Monday 22 March 2010

GOldr

Collected Readings - Public Lectures

The Collected Readings public lectures coincide with an exhibition of works selected from the British Council Collection that sets out to explore aspects of word in display. The exhibition consists of works featuring text as an integral element of the image by eleven celebrated artists: Fiona Banner, Ian Breakwell, Victor Burgin, Jimmie Durham, Tracey Emin, Hamish Fulton, Richard Hamilton, Matthew Higgs, Richard Long, Hilary Lloyd, Donald Urquhart; spanning five decades.

Victor Burgin

"Log line and monologue in my recent work"

Wednesday 24th March at 12.00pm.

Victor Burgin

Victor Burgin is an artist and writer. He is Professor Emeritus of History of Consciousness at the University of California, Santa Cruz; and Emeritus Professor of Visual Arts at Goldsmiths College, University of London. Burgin’s academic books include Situational Aesthetics (2009), The Remembered Film (2004), In/Different Spaces: place and memory in visual culture (1996), The End of Art Theory: criticism and postmodernity (1986), and Thinking Photography (1982). The most recent books devoted to his visual work are Components of a Practice (2008), published by Skira, and Victor Burgin: Objets Temporels (2007), published by the Presses Universitaires de Rennes. His forthcoming book, Interviews and Interventions, will be published by Reaktion, London, later this year.

Burgin’s photographic and video work is represented in such public collections as: Museum of Modern Art, New York; Corcoran Gallery, Washington DC; Museum of Contemporary Art, Los Angeles; Los Angeles County Museum of Art; The Walker Art Center, Minneapolis; The Tate Gallery, London; The Victoria and Albert Museum, London; Museum Ludwig, Cologne, and the Centre Georges Pompidou, Paris. His most recent video and photographic works were commissioned for the permanent collection of the Canadian Centre for Architecture, Montreal; by the MAK Center for Art and Architecture, Los Angeles; Le Printemps de Septembre à Toulouse 2009 and the Musée de Picardie, Amiens. His present projects include a commissioned work for Istanbul, in the context of Istanbul 2010 - Cultural Capital of Europe.

Dr. Christa-Maria Lerm Hayes

Collective Reading - Relationships Between Contemporary Artists' Works and Literature

Tuesday 27th April at 12.30pm.



In this talk, Dr Christa-Maria Lerm Hayes will use the current exhibition as a starting point for elaborating on some of the many different ways in which artists today find literature exciting and engage with it in their diverse works - usually far from illustrating or serving writers. Their current approaches are more aptly described as what Jeff Wall calls the "ruination of literature" in Rodney Graham's works.
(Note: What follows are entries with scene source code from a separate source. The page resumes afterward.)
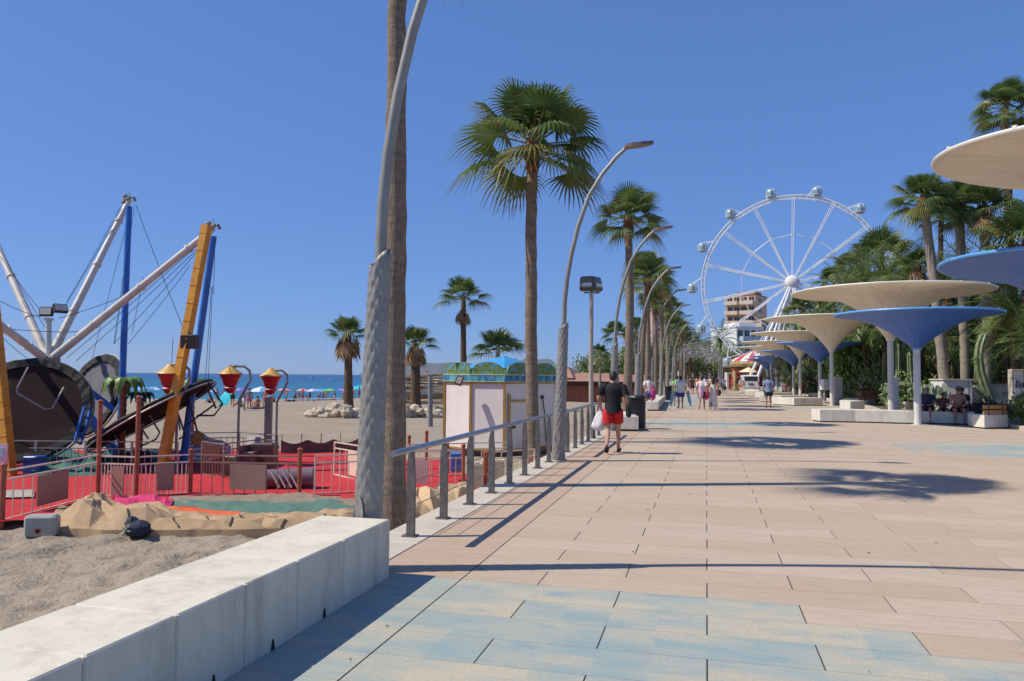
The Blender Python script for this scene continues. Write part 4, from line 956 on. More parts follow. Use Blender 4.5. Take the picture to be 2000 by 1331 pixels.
for i in range(6):
    a, b = Vector((*pol[i], 0)), Vector((*pol[(i+1) % 6], 0)); mb.bar(a+Z_*(kz0+.2), a+Z_*kz1, .07, .07)
    for z in (kz0+.25, kz1-.05): mb.bar(a+Z_*z, b+Z_*z, .05, .05)
W_('gold_edge', mb, GOLD, kiosk)
a, b = Vector((*pol[2], 0)), Vector((*pol[3], 0)); un = (b-a).normalized(); nn = Vector((un.y, -un.x, 0)); L = (b-a).length
mb = MB()
for u0, u1, z0, z1 in ((.06, .10, .4, 1.98), (.10, .5, 1.72, 1.78), (.46, .5, .4, 1.72), (.60, .62, .4, 2.0)):
    q = [a+un*(L*u)+nn*.012+Z_*(kz0+z) for u, z in ((u0, z0), (u1, z0), (u1, z1), (u0, z1))]; mb.slab(q, nn, .02)
W_('door_trim', mb, GOLD, kiosk)
mb = MB(); q = a+un*L*.155+nn*.03+Z_*(kz0+.98); mb.box(q, (.16, .05, .14), math.atan2(un.y, un.x)); W_('lock', mb, DARKM, kiosk)
mb = MB(); q = a+un*L*.70+nn*.04+Z_*(kz0+1.85); mb.box(q, (.10, .06, .10), math.atan2(un.y, un.x)); mb.tube([q, q+un*.12-Z_*.5, q+un*.16-Z_*1.0, q+un*.25-Z_*1.5], .018, 6); W_('power_cable', mb, DARKM, kiosk)
jn = NT('jungle_print'); o_ = jn.pos(); bl_ = jn.noise(o_, 5.5, 3, .6); k_ = jn.mix(jn.ramp(bl_, .44, .50), (.09, .26, .42), (.09, .19, .035)); k_ = jn.mix(jn.ramp(jn.noise(jn.scale(o_, (1, 1, 1.6)), 9.5, 3, .6), .54, .58), k_, (.20, .25, .05)); k_ = jn.mix(jn.ramp(jn.noise(o_, 7, 2), .63, .66), k_, (.05, .10, .04)); k_ = jn.mix(jn.ramp(jn.noise(o_, 11, 2), .68, .70), k_, (.42, .30, .20)); jn.col(k_)
wtr = NT('blue_fascia'); k_ = wtr.mix(wtr.ramp(wtr.noise(wtr.scale(wtr.pos(), (2, 2, .7)), 3, 4), .4, .62), (.02, .14, .27), (.12, .40, .48)); wtr.col(k_)
mb = MB(); mb.prism(inset(1.03), kz1, kz1+.19); W_('fascia', mb, wtr.m, kiosk)
mb = MB(); mb.prism(inset(1.035), kz1-.02, kz1); mb.prism(inset(1.035), kz1+.19, kz1+.215); W_('fascia_edge', mb, paint((.55, .55, .25)), kiosk)
pin = inset(.97)
for i in range(6):
    a, b = Vector((*pin[i], 0)), Vector((*pin[(i+1) % 6], 0)); L = (b-a).length; un = (b-a)/L; nn = Vector((un.y, -un.x, 0)); m_ = 1 if L < 1.3 else 2
    for k in range(m_):
        q = []
        for j in range(13):
            t_ = math.pi*j/12; q.append(a+un*(L*(k+.5+.49*math.cos(t_))/m_)+nn*.05+Z_*(kz1+.2+.40*math.sin(t_)**.7))
        mb = MB(); mb.slab(q, nn, .03); W_('scallop', mb, jn.m, kiosk)
mb = MB(); r6 = inset(.74); zt = P(965, 694, 25).z
vs = [(x, y, kz1+.42) for x, y in r6]+[(cc.x, cc.y, zt)]; mb.add(vs, [(i, (i+1) % 6, 6) for i in range(6)]); W_('canopy', mb, cloth((.045, .30, .62), .6), kiosk)
# small floodlight on the kiosk eave
q = P(897, 744, 23.6); M = Matrix.Translation(q) @ Matrix.Rotation(.25, 4, 'Z') @ Matrix.Rotation(-.5, 4, 'X') @ Matrix.Rotation(.3, 4, 'Y')
mb = MB(); mb.box(None, (.22, .07, .30), mat=M); W_('eave_floodlight', mb, DARKM, kiosk); mb = MB(); mb.box(None, (.15, .02, .23), mat=M @ Matrix.Translation((0, -.03, 0)))
W_('eave_lens', mb, paint((.35, .27, .24)), kiosk)
# ---------------------------------------------------------------- floodlight mast at the edge
b = P(1154, 858, 20.6); b.z = zg(b.x, b.y); t = thing('floodlight_mast', 'slim mast with two floodlights between the second lamp and the walker', 'floodlight mast', b); zt = P(1153, 572, 20.6).z-b.z
mb = MB(); mb.tube([(0, 0, -.2), (0, 0, zt)], [.07, .052], 12); mb.build('pole', simple('beige_pole', (.42, .37, .30), .5, .1, .12, 3), t, True)
for (dx, rz_) in ((-.11, -.15), (.09, 1.05)):
    M = Matrix.Translation((dx, -.02+(.14 if dx > 0 else 0), zt+.24)) @ Matrix.Rotation(rz_, 4, 'Z') @ Matrix.Rotation(-.25, 4, 'X')
    mb = MB(); mb.box(None, (.40, .16, .40), mat=M, bev=.03); pb = mb.build('floodlight', simple('bronze_housing', (.13, .10, .085), .5, .4), t)
    mb = MB(); mb.box(None, (.33, .02, .31), mat=M @ Matrix.Translation((0, -.085, 0))); mb.build('reflector', paint((.16, .17, .15), .15), pb)
    mb = MB(); mb.box(None, (.25, .02, .10), mat=M @ Matrix.Translation((.03, -.098, -.06))); mb.build('lamp_glass', paint((.70, .68, .60), .2), pb)
mb = MB(); mb.tube([(-.2, 0, zt), (.2, .08, zt)], .02, 6); mb.tube([(0, 0, zt), (0, 0, zt+.14)], .035, 8); mb.build('bracket', DARKM, t)
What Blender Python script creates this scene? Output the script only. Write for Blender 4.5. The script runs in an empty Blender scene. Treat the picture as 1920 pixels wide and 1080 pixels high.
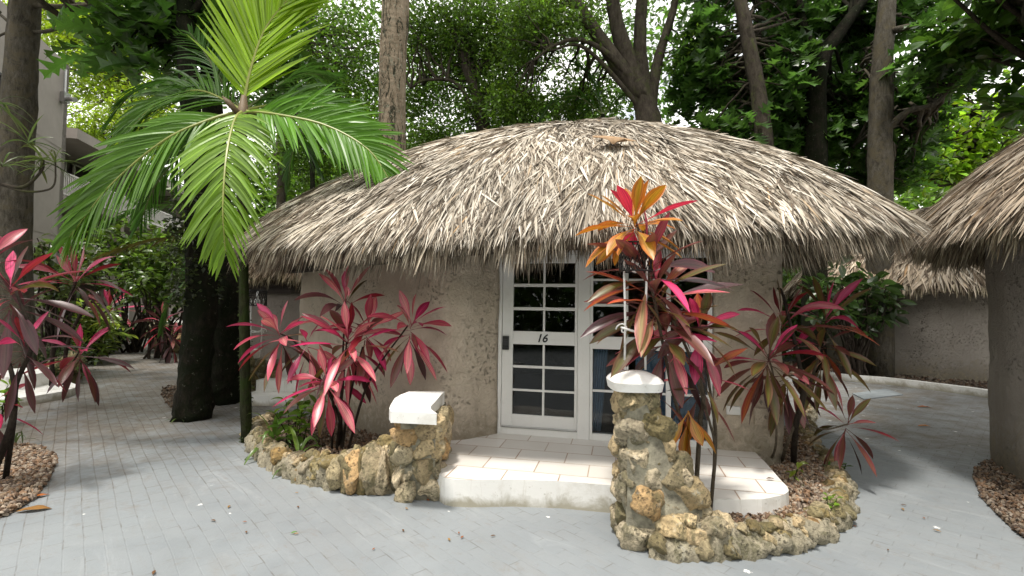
import bpy, bmesh, math, random
import numpy as np
from mathutils import Matrix, Vector
from mathutils import noise as mnoise
from mathutils.geometry import tessellate_polygon

random.seed(4)
rng = np.random.default_rng(11)
scene = bpy.context.scene
COL = scene.collection

# ------------------------------------------------------------------ camera
FPX, CX, CY = 900.0, 960.0, 540.0          # focal length in pixels of the 1920 px wide photograph
CAMZ = 1.65
PITCH, ROLL = math.radians(2.16), math.radians(0.8)
F_ = np.array([0, math.cos(PITCH), math.sin(PITCH)])
U0 = np.array([0, -math.sin(PITCH), math.cos(PITCH)])
R0 = np.array([1.0, 0, 0])
UP = U0 * math.cos(ROLL) - R0 * math.sin(ROLL)
RT = R0 * math.cos(ROLL) + U0 * math.sin(ROLL)
cam = bpy.data.cameras.new("camera")
cam.sensor_width = 36
cam.lens = FPX / 1920 * 36
cam.clip_start, cam.clip_end = 0.05, 500
camo = bpy.data.objects.new("camera", cam)
camo.matrix_world = Matrix(((RT[0], UP[0], -F_[0], 0), (RT[1], UP[1], -F_[1], 0), (RT[2], UP[2], -F_[2], CAMZ), (0, 0, 0, 1)))
COL.objects.link(camo)
scene.camera = camo

def ray(x, y):
    return F_ + RT * ((x - CX) / FPX) + UP * ((CY - y) / FPX)
def P(x, y, Y):                              # world point at distance Y along the ground axis
    d = ray(x, y)
    return np.array([0, 0, CAMZ]) + d * (Y / d[1])
def G(x, y, z=0.0):                          # world point on the level z
    d = ray(x, y)
    return np.array([0, 0, CAMZ]) + d * ((z - CAMZ) / d[2])

# ------------------------------------------------------------------ sky and sun
SUN_DIR = np.array([0.17, 0.24, -0.955])     # the way the light travels
SUN_DIR = SUN_DIR / np.linalg.norm(SUN_DIR)
SUN_EL = math.asin(-SUN_DIR[2])
SUN_AZ = math.atan2(-SUN_DIR[0], -SUN_DIR[1])
w = bpy.data.worlds.new("World")
scene.world = w
w.use_nodes = True
nt = w.node_tree
bg = nt.nodes["Background"]
sky = nt.nodes.new("ShaderNodeTexSky")
sky.sky_type = 'NISHITA'
sky.sun_disc = False
sky.sun_elevation = SUN_EL
sky.sun_rotation = SUN_AZ
sky.air_density, sky.dust_density, sky.ozone_density = 1.0, 2.0, 1.0
tc = nt.nodes.new("ShaderNodeTexCoord")
cn = nt.nodes.new("ShaderNodeTexNoise")
cn.inputs["Scale"].default_value = 3.2
cn.inputs["Detail"].default_value = 7
nt.links.new(tc.outputs["Generated"], cn.inputs["Vector"])
cr = nt.nodes.new("ShaderNodeMapRange")
cr.inputs[1].default_value, cr.inputs[2].default_value = 0.28, 0.46
nt.links.new(cn.outputs["Fac"], cr.inputs[0])
mx = nt.nodes.new("ShaderNodeMix")
mx.data_type = 'RGBA'
mx.inputs[7].default_value = (13.5, 13.3, 12.9, 1)        # cloud white in sky units
nt.links.new(cr.outputs[0], mx.inputs[0])
nt.links.new(sky.outputs[0], mx.inputs[6])
nt.links.new(mx.outputs[2], bg.inputs["Color"])
bg.inputs["Strength"].default_value = 0.092
sl = bpy.data.lights.new("sun", 'SUN')
sl.energy = 2.75
sl.angle = math.radians(6)
sl.color = (1.0, 0.945, 0.87)
so = bpy.data.objects.new("sun", sl)
so.rotation_euler = Vector(SUN_DIR).to_track_quat('-Z', 'Y').to_euler()
COL.objects.link(so)
scene.view_settings.view_transform = 'Standard'
scene.view_settings.look = 'None'
scene.view_settings.gamma = 1
scene.view_settings.exposure = 0.72
scene.cycles.max_bounces = 8
scene.cycles.transparent_max_bounces = 8
scene.cycles.use_denoising = True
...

It is a basis or material for practices that are often critical and engaged, but also adds a dimension of the magical, or stands for that which current culture appears to have lost.

Both this talk and the lecture by Victor Burgin on 24 March will set the scene for a conference in June 2010, entitled “Displaying Word and image” at the Golden Thread Gallery, Belfast.

www.ulster.ac.uk/displayingwandi.





"Displaying Word and Image"



AN IAWIS FOCUS CONFERENCE
University of Ulster, Golden Thread Gallery, Belfast

4-6 June 2010

Conference Convenors: Dr Christa-Maria Lerm Hayes, Dr Karen E. Brown
Keynote Speaker: Professor W. J. T. Mitchell

This conference will bring together word and image, as well as literary scholarship, art history and theory, art practice, curatorial practice, museology, and visual culture, in order to address the interrelationship between word & image and display.

The questions addressed will include: how does the art exhibition function as mediator of literature? Which approaches to Word and Image are specific to curators or museum practitioners? How do Word and Image studies theorize, inform or imply display? We also wish to investigate the use of text/writing in and surrounding exhibitions, and the semiotics of museums' visual identities. How do competencies interact in the tri-disciplinary field between (1) art/art history/theory, (2) museum studies/curatorial practice and (3) literary studies? How are competencies acquired, and how do policies and funding structures enable work in this field? A publication and exhibition on the conference theme will be produced.